I think it's more like a dance.  The better the partner the more thrilling the dance.  The greater the collaboration the more thrilling the portrait.  In the end we're all trying to understand beauty and our relation to it.  It's all proximate.  It's all ephemeral.  And it's the ephemeral and fleeting nature that makes capturing it on an individual basis so bitter sweet......

4 comments:

Ezequiel Mesquita said...

Wonderful toughts and images Kirk, thanks for sharing. I'm with you and Ken...still think that photography IS about beauty and history. BTW, your questioning about when our focus shifted from subject to equipment, answered my gear choice question from yesterday. And speaking of the preeminence of portraiture over other photographic fields; they say the eyes are the mirror of the soul, so..as beautifully exemplified by the diverse pictures you show us today, no other photography field goes so far in our seek for beauty and the immensity. Totally agree about the ephemeral and its bittersweet taste. We hope that capturing those fleeting moments we can do something to fix the ephemeral. Utopic, but no less beautiful and worthy...

Devesh said...

I too have been intrigued by the magic of the portrait, and agree with your previous post that's it's about the connection.

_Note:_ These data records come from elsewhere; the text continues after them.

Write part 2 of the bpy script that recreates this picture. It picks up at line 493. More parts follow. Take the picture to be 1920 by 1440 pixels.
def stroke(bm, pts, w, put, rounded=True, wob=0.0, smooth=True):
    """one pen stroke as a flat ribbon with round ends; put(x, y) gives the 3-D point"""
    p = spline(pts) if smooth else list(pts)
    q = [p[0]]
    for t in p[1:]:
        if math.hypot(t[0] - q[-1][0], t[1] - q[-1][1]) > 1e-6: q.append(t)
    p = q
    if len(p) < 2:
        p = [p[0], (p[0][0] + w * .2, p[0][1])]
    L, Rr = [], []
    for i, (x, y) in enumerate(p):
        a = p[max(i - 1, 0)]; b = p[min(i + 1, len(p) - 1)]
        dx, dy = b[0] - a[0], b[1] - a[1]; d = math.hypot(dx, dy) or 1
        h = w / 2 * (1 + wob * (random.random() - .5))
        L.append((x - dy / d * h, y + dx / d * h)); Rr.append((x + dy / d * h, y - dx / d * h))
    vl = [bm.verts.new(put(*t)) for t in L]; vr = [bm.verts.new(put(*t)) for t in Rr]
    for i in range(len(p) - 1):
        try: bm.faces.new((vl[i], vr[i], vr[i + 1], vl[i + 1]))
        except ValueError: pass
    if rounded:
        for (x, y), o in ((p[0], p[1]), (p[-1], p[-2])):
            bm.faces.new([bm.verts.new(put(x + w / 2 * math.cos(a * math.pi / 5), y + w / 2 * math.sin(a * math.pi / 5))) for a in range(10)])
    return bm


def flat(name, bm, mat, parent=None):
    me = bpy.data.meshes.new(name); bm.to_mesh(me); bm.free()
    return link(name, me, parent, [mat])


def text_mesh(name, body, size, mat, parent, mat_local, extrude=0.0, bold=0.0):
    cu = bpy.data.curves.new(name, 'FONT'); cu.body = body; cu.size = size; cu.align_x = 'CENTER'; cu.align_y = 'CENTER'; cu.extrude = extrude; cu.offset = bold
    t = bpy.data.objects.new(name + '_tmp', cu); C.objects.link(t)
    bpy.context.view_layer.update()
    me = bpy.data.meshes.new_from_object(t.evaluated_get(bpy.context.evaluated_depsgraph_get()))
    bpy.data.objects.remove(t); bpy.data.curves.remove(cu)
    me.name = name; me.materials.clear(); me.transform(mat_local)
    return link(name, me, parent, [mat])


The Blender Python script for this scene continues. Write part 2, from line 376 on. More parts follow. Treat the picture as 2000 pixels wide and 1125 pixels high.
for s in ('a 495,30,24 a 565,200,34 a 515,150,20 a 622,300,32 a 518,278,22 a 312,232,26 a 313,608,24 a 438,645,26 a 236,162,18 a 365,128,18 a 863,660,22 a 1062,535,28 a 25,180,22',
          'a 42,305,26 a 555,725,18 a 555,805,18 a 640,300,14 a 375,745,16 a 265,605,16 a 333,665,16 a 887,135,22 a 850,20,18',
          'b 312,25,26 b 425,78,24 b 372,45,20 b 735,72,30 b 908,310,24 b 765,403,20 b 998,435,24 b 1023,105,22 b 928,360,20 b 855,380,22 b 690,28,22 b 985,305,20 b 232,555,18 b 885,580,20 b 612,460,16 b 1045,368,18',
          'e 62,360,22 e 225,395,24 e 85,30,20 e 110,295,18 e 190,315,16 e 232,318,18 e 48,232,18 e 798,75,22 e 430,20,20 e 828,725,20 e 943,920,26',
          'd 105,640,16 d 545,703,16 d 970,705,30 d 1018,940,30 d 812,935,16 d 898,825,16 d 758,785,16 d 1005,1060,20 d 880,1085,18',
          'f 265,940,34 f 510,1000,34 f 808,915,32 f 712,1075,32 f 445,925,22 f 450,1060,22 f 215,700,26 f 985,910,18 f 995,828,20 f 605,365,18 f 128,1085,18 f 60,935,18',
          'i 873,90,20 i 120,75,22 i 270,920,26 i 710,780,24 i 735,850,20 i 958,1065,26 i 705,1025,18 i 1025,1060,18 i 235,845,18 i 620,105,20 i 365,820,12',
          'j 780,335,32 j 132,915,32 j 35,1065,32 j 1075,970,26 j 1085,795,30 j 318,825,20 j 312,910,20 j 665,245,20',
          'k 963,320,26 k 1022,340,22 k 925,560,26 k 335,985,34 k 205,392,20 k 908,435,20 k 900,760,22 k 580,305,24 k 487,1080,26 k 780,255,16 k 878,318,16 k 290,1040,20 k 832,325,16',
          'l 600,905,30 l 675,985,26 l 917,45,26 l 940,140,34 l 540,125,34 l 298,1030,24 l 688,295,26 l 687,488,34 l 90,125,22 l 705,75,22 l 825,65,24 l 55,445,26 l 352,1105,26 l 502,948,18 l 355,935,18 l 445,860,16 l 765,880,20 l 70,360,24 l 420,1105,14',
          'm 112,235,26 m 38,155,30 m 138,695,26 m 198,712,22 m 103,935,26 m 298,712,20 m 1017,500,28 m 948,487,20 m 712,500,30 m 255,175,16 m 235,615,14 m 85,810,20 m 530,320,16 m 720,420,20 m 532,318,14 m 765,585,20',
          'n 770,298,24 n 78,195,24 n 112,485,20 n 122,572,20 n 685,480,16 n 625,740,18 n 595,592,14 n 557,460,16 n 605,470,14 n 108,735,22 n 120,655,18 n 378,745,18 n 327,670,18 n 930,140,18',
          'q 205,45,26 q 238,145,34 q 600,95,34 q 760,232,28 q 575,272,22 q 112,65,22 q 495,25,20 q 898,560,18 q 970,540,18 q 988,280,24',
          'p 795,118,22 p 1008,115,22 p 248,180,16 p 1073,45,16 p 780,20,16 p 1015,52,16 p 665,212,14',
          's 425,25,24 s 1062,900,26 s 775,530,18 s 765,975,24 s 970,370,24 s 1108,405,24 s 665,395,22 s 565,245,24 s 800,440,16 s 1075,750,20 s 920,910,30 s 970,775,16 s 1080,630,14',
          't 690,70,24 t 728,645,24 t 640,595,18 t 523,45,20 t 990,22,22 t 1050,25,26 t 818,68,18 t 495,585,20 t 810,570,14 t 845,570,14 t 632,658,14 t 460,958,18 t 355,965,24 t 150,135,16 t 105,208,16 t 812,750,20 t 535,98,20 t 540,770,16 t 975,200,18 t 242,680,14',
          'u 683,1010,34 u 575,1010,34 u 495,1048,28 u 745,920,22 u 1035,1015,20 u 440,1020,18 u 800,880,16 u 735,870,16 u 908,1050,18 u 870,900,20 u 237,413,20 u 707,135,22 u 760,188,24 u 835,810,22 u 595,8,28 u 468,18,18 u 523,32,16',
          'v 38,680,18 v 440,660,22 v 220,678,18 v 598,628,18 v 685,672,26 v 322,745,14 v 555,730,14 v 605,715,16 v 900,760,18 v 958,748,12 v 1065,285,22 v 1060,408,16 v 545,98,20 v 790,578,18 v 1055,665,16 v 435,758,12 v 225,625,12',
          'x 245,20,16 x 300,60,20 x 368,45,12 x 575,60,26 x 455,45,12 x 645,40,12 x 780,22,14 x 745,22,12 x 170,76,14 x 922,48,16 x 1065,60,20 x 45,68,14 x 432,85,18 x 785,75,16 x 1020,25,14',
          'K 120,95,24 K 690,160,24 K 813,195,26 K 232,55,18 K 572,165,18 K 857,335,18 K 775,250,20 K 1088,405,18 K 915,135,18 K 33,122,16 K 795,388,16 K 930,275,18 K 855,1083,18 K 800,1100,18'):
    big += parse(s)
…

To that I would add *presence.* That is what I look for: the subject actually being there, myself actually being there, and the tangible feeling of that aliveness between us. When that is happening it's undeniable and it shows in the result.

I have, in fact, made this one of the main focuses of my work and certainly it is the most satisfying...

Gingerbaker said...

Ahem.

Please note:

There is now at least one officially-registered doubt that portraiture is the "highest expression of photography and, indeed, of all the two dimensional arts".

Thank you,

The Management

;D

kirk tuck said...

Gingerbaker, would you care to expound?